El
lunes pasado noté algo extraño al llegar a clase. Mis alumnos estaban
abrazándose en la puerta. Lo hacen a menudo, pero estos abrazos eran distintos.
Eran abrazos de consuelo. Algunos incluso lloraban. Ya en el aula, la sensación
no podía ser más desoladora: caras tristes, ojos enrojecidos y, lo más
escalofriante de todo, un silencio absoluto. Los profesores no estamos
acostumbrados al silencio. A veces lo reclamamos, incluso lo exigimos, pero
cuando uno se planta delante de treinta adolescentes desencajados y mudos es
que algo terrible ha ocurrido. Pregunté discretamente y me respondieron con evasivas.
Pensé que era preferible seguir con la clase y dejar las preguntas para otro
momento. Y así transcurrió la hora, con las emociones a flor de piel, aplastados
bajo un silencio que era como una espesa capa de tristeza que nos cubría a
todos. Más tarde lo supe. El viernes anterior había muerto un antiguo compañero
suyo, un chico que estuvo en el instituto hasta hace un par de años. Un
accidente de tráfico en la avenida de España. Dos muchachos en una motocicleta.

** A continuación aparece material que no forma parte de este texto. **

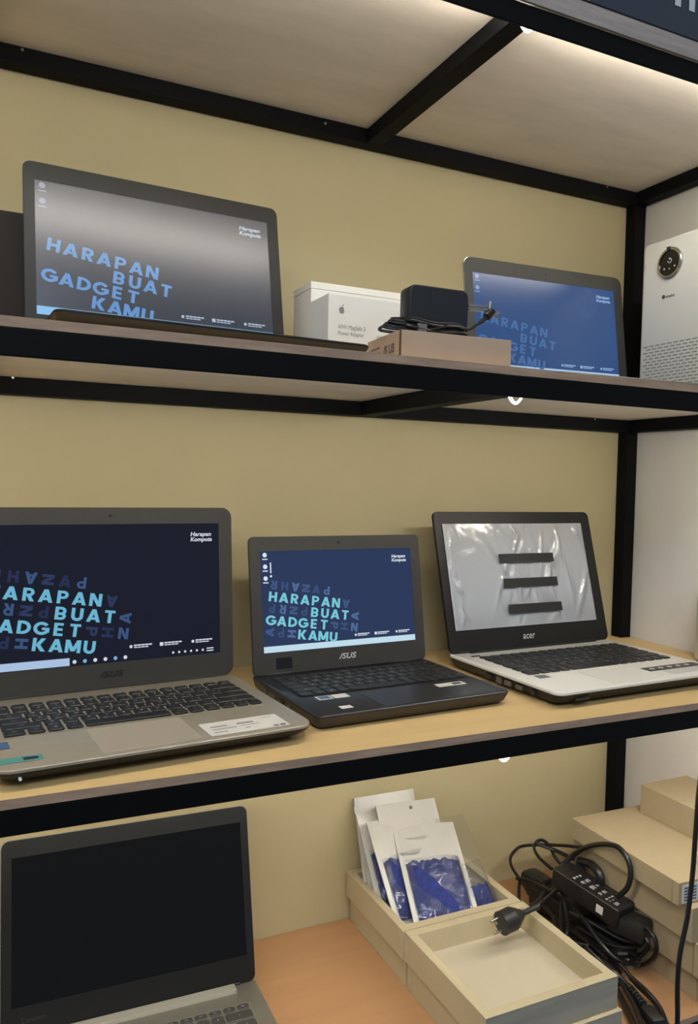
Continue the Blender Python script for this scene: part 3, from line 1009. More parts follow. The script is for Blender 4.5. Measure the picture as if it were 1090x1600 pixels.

Un choque contra otro vehículo. Nada se pudo hacer por el joven que conducía la
moto. Uno de mis alumnos los seguía montado en una bici y vio morir a su amigo.
Apenas puedo imaginar lo que pasó por la cabeza de este chico tras el accidente.
Quizás que la vida es arbitraria y cruel, y que la muerte nos alcanza a todos,
incluso a los más jóvenes, a quienes menos la esperan. Lo lamentable es que
seguramente tenga razón. Los adultos sabemos que el aprendizaje del duelo forma
parte del proceso de madurar. Por desgracia, se trata de una lección que no se
puede aprender en el instituto y, de todos modos, ellos son demasiado jóvenes para
recibirla. Nada se puede hacer, salvo enviar un fuerte abrazo a los padres de
ese muchacho de dieciséis años que el lunes pasado dejó su pupitre vacío.